New Scotland Yard
Met Police strip searched nearly 1000 children in 2010 alone.Reuters

More than 4,600 juveniles and children have been strip-searched by Met Police over the past five years, according to figures.

Police stopped and searched 4,638 children between the ages of 10 and 16 between April 2008 and the end of 2013, according to figures obtained by the Guardian via a Freedom of Information request. Around a third of these children were released without charge.

The figures show that Met Police officers strip-searched more than that 134,000 people between 2009 and 2014; 10.5% of which were females and 3.5% were children.

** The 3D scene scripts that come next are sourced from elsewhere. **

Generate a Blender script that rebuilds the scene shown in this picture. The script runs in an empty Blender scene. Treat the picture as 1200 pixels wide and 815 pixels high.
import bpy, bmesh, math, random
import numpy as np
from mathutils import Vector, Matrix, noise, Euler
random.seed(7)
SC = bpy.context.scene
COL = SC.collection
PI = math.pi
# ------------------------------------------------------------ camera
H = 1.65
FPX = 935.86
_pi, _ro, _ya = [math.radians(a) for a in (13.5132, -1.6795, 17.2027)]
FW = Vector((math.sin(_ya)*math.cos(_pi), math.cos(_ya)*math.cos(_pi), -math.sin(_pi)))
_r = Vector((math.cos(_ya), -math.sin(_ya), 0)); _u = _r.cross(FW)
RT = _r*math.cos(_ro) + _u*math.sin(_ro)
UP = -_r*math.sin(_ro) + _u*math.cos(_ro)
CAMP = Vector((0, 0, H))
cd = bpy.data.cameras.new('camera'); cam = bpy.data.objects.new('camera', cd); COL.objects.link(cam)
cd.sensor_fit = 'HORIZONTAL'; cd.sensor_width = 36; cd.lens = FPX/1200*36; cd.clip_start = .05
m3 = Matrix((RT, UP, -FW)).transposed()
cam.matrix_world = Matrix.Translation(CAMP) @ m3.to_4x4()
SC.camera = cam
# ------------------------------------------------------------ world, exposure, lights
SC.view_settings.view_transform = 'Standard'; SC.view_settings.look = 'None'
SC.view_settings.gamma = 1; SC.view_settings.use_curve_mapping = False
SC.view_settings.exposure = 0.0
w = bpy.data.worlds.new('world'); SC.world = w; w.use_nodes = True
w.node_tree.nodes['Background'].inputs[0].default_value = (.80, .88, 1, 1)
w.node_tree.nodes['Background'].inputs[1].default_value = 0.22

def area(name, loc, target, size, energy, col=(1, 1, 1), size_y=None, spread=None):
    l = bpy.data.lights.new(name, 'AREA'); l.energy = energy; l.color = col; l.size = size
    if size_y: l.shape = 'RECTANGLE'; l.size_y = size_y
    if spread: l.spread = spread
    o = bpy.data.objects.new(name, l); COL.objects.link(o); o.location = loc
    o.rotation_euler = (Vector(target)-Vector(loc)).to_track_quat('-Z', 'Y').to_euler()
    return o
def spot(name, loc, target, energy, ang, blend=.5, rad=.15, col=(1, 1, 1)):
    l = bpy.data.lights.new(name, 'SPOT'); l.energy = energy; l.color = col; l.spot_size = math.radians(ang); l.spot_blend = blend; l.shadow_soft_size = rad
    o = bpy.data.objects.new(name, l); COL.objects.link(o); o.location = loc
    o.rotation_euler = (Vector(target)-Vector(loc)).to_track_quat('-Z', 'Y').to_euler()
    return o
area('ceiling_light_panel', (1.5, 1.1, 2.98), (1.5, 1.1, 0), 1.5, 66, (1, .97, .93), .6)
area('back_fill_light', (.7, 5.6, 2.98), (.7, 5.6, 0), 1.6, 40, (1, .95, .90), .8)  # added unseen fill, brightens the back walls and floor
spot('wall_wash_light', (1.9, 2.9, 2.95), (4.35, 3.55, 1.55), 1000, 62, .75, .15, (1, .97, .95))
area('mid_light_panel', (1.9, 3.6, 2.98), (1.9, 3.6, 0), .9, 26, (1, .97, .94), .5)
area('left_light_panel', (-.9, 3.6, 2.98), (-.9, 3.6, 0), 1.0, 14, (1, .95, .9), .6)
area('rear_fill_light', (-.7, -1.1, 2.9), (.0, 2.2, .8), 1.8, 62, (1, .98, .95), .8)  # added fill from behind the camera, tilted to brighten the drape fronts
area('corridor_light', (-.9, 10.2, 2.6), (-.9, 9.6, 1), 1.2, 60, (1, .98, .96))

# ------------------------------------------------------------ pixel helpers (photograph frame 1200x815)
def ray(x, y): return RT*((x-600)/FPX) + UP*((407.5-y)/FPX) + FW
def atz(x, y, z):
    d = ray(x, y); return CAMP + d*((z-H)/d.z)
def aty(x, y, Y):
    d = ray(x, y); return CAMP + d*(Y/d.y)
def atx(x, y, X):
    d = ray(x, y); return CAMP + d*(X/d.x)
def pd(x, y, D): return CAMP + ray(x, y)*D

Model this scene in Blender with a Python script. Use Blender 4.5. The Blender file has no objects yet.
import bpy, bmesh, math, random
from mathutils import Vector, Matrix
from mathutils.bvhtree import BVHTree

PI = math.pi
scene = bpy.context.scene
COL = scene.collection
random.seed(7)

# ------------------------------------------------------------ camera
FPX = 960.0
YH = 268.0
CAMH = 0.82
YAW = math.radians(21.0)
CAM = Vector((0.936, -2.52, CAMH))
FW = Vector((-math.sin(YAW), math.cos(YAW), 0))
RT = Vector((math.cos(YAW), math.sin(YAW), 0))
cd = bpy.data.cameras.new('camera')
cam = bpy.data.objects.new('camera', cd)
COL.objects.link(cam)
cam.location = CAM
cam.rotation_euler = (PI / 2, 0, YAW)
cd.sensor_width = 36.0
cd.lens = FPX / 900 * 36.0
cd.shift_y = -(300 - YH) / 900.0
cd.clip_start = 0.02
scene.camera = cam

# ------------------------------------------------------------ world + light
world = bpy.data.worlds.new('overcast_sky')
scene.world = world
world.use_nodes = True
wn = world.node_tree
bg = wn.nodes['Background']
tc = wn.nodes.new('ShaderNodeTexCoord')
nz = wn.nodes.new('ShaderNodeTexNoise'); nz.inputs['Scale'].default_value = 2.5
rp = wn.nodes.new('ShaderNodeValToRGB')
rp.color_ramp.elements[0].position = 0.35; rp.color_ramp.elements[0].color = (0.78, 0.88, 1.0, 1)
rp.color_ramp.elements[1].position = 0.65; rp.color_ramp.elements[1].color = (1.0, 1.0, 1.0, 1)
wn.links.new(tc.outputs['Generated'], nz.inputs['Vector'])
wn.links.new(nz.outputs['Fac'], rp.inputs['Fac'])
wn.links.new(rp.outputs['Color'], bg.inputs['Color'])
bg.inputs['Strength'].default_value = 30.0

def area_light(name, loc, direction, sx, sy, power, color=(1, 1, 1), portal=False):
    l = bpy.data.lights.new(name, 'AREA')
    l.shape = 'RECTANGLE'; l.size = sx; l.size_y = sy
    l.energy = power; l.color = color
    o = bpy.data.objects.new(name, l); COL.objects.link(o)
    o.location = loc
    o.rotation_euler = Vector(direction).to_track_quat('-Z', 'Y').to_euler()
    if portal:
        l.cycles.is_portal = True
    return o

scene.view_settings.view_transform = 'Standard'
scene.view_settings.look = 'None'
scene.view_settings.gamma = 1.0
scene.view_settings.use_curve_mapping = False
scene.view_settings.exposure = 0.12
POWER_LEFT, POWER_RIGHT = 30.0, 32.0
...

During a strip search, officers ask the suspect to remove their clothes and can also involve body cavity searches.

In 2010, the number of strip searches involving children hit a peak of 990 in 2010, but police said there had been an 18% drop in the number of juvenile searches since this period.

Sophie Khan, legal director of Police Action Centre, a charity advising people on their rights when pursuing action against the police, described the number of searches on children as young as 10 as "disturbing".

She added: "Strip-searching is an inhuman and degrading experience and children should not be subjected to such treatment unless there is no other feasible method to detect crime available to the police."

A Met Police spokesperson defended the use of searches as "proportionate and appropriate".

She added: "The justification for a strip-search must be recorded on the custody record by the custody officer, the search must be conducted by at least two officers of the same gender as the detainee and the Metropolitan Police Service custody toolkit directs that the search must be supervised by the custody officer (gender permitting)."

"Strip-searching is a vital power in police custody not only to identify and seize evidence but also to ensure the safety and security of all detainees and staff.

"Each search must be based on an objective assessment of the need and proportionality to search the person to that extent. Legal safeguards are applied to ensure the welfare needs of the detainee are considered and met."